If I may start with an example, in high school physics (including A.P. physics), there was almost no material that a smart student needed to learn. I found early on that I could goof off during class, never read the textbook, and still ace every test. I didn't need to learn the formulas to solve the mechanical problems, because they could all be derived from conservation of energy, F=ma, and E=mv2. Most of the electricity and magnetism unit involved learning jargon for concepts that were intuitive if you could construct metaphorical isomorphisms between things like voltage and water pressure.

A child or young adult who is very good at problem solving can get used to always being right, because the problems that they face do not require learning a wealth of background information. In their experience, someone who disagrees with them just hasn't figured it out yet.

Once this person starts dealing with real world problems, they run into disagreements with people who have far more experience in the subjects. Their old assumptions about their ability to discern truth become maladaptive. They don't realize that they're getting wrong answers by oversimplifying and failing to respect others' understanding. Sometimes, they read Atlas Shrugged, then idolize the captains of industry, decry government regulation, and live in a fantasy world in which wealth and power are meritocratic. But they fail to pay attention to the real world, in which the captains of industry achieve their status through a combination of inherited wealth, large scale theft and murder, and corrupt control over regulators. Privilege in general has a particular hold over these habitually smart but ignorant folks, because they find laughable the idea that the world is so very different from what they were brought up to believe.

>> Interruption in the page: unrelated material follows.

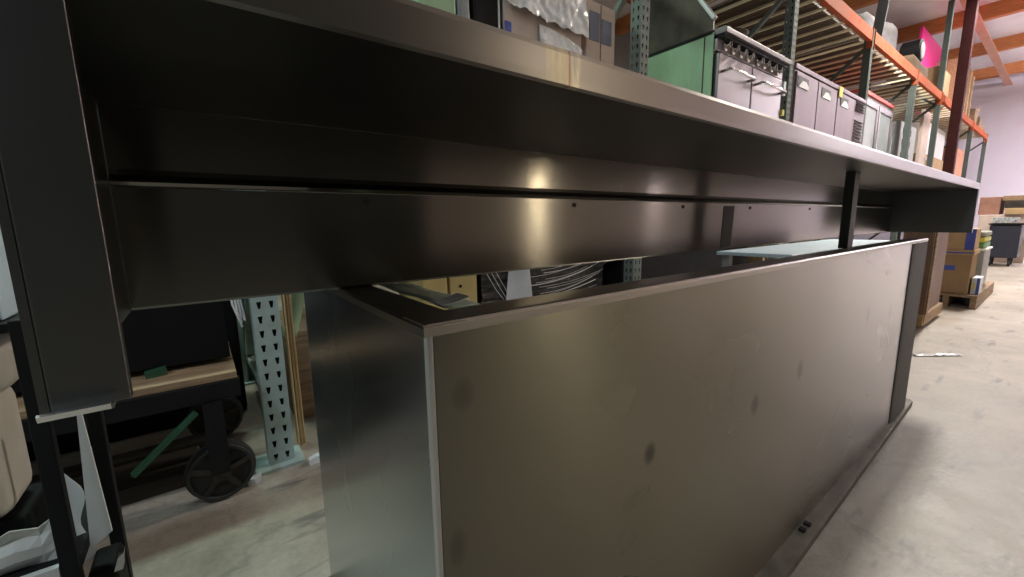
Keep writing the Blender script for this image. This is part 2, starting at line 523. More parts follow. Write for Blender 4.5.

Yes, I went through that phase. Luckily, I lacked the second ingredient that keeps smart kids in blissful ignorance: A fragile ego. Discovering that I had been wrong was embarrassing as hell, but the desire to be a better person meant that I had to change my mind. (Eventually, I was mortified that I had previously identified as a Libertarian.) Those with fragile egos will instead ease their embarrassment by finding any excuse, logical fallacy, or echo chamber to support their old beliefs.

I envy millennials' having grown up with social media. Access to real information, bypassing the editors of newspapers and social studies textbooks, would have greatly facilitated my personal growth during my formative years. And sure, even in the information age, people can still choose their own echo chambers, but that is now voluntary. Nobody with an Internet connection (outside of China) has to keep their eyes closed if they don't want to. And I see, as a result, a generation that is hugely more interested and engaged in world affairs, in politics, in the environment, and in the pressing issues of populations other than their own, than my generation was at their age.

There is no longer any excuse for staying smart, ignorant, and complacent. No matter how easy your school work is, the tough problems are a mouse click away.